-- Short exercise --
Using the data below, copy each line that includes the word "script".

-- Record excerpts --

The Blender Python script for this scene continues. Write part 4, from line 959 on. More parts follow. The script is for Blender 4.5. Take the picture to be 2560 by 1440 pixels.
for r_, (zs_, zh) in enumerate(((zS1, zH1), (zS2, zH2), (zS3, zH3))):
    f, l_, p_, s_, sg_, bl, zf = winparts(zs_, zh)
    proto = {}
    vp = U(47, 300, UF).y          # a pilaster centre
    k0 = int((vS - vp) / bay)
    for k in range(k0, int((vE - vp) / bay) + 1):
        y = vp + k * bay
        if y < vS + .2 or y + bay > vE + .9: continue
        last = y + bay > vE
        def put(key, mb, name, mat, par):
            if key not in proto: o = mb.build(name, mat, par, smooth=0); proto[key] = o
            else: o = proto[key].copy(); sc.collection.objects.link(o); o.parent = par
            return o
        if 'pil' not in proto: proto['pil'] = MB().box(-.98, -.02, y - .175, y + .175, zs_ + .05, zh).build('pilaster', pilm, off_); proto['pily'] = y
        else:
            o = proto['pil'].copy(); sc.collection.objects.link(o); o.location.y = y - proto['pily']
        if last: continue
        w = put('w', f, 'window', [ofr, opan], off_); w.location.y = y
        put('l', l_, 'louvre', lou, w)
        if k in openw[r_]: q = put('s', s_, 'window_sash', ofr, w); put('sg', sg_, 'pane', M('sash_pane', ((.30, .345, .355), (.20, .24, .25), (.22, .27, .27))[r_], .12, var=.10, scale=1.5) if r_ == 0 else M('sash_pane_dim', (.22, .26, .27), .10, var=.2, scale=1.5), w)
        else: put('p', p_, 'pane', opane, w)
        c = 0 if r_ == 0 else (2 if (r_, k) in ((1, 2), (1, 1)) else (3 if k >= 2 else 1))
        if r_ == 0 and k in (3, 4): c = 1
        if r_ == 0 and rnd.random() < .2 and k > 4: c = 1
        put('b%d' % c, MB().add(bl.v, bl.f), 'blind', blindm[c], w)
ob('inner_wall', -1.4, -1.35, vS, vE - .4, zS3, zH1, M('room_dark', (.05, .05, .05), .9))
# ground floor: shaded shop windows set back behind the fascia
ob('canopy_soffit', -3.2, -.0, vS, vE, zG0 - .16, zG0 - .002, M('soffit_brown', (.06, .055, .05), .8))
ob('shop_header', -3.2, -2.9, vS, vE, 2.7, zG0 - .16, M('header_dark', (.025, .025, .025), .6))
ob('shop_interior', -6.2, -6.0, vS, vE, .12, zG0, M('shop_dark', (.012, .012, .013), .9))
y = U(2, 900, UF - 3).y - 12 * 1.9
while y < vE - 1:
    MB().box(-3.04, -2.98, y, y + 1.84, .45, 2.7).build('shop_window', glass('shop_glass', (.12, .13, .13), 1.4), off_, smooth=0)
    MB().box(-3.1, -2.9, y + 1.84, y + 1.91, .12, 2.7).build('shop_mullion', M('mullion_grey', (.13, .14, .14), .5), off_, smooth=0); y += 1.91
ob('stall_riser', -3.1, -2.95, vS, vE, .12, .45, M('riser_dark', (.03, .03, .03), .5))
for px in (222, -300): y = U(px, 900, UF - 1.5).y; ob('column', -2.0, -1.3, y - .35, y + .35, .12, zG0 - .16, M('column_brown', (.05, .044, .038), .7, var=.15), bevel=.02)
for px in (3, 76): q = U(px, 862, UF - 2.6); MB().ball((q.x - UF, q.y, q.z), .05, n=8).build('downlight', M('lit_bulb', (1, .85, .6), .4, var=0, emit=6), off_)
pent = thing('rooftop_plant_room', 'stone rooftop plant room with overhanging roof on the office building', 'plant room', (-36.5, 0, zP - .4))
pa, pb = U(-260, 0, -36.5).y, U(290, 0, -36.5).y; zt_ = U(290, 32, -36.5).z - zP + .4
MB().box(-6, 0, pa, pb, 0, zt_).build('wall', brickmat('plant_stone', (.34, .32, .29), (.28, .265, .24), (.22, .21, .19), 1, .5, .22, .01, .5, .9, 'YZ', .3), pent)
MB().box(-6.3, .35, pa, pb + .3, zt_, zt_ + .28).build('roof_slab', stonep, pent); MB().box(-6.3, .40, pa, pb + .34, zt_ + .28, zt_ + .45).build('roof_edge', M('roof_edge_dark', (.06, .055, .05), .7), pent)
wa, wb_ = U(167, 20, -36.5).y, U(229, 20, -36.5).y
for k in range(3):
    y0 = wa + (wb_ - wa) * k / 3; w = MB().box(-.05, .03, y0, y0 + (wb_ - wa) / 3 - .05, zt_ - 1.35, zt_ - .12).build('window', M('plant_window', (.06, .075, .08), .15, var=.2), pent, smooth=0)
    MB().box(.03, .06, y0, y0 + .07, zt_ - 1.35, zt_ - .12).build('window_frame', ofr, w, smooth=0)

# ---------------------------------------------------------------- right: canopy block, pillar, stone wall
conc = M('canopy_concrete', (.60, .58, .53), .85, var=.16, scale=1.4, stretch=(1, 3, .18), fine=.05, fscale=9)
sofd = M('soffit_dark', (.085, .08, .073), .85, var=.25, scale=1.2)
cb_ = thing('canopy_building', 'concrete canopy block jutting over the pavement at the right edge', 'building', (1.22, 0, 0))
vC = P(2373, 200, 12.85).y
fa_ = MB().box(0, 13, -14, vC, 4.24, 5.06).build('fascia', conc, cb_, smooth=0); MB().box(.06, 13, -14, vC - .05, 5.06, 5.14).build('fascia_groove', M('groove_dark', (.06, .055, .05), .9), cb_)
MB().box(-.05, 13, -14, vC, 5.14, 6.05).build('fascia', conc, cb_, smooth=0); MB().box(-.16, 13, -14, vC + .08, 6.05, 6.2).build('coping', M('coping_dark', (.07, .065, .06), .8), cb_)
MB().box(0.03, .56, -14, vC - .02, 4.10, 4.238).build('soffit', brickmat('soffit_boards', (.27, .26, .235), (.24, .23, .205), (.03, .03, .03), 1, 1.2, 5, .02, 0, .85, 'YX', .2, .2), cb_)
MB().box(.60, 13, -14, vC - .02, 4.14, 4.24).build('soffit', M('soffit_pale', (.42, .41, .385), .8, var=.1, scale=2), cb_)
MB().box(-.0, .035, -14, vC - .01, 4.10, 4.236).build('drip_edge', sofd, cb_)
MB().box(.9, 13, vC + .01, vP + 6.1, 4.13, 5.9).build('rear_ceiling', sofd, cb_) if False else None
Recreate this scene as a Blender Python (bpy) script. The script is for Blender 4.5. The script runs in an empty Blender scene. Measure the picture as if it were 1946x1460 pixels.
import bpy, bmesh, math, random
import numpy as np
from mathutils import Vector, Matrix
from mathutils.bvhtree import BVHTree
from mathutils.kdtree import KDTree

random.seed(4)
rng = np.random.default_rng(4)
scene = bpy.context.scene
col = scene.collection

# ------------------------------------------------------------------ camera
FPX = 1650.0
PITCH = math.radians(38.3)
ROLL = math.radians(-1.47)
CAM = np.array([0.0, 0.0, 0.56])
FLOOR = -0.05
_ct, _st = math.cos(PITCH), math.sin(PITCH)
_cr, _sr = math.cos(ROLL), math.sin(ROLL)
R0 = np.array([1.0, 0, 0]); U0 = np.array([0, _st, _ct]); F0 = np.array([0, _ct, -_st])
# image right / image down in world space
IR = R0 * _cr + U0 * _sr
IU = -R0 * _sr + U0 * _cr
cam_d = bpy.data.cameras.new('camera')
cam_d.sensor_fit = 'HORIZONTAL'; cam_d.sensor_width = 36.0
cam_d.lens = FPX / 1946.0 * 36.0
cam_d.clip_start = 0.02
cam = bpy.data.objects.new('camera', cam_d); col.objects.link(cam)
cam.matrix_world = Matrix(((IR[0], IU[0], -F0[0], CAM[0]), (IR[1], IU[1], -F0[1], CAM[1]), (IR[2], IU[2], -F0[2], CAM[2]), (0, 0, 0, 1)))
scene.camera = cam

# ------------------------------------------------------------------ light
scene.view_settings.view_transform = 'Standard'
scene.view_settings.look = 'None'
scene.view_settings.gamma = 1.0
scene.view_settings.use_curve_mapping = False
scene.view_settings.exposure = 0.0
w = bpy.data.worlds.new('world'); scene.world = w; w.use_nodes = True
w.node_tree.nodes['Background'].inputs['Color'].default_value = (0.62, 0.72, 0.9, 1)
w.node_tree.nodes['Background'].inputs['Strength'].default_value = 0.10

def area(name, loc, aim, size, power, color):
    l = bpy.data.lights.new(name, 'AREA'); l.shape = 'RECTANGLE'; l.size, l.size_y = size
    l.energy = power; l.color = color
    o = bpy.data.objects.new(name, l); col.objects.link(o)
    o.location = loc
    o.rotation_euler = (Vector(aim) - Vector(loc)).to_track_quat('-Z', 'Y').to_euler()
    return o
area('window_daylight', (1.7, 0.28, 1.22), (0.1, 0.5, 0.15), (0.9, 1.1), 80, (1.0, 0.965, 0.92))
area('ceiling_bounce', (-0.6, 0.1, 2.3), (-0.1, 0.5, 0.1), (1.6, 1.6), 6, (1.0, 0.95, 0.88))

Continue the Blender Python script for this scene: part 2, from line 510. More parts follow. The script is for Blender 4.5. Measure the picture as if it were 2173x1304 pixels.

-- Full solution --
The Blender Python script for this scene continues. Write part 4, from line 959 on. More parts follow. The script is for Blender 4.5. Take the picture to be 2560 by 1440 pixels.
Recreate this scene as a Blender Python (bpy) script. The script is for Blender 4.5. The script runs in an empty Blender scene. Measure the picture as if it were 1946x1460 pixels.
Continue the Blender Python script for this scene: part 2, from line 510. More parts follow. The script is for Blender 4.5. Measure the picture as if it were 2173x1304 pixels.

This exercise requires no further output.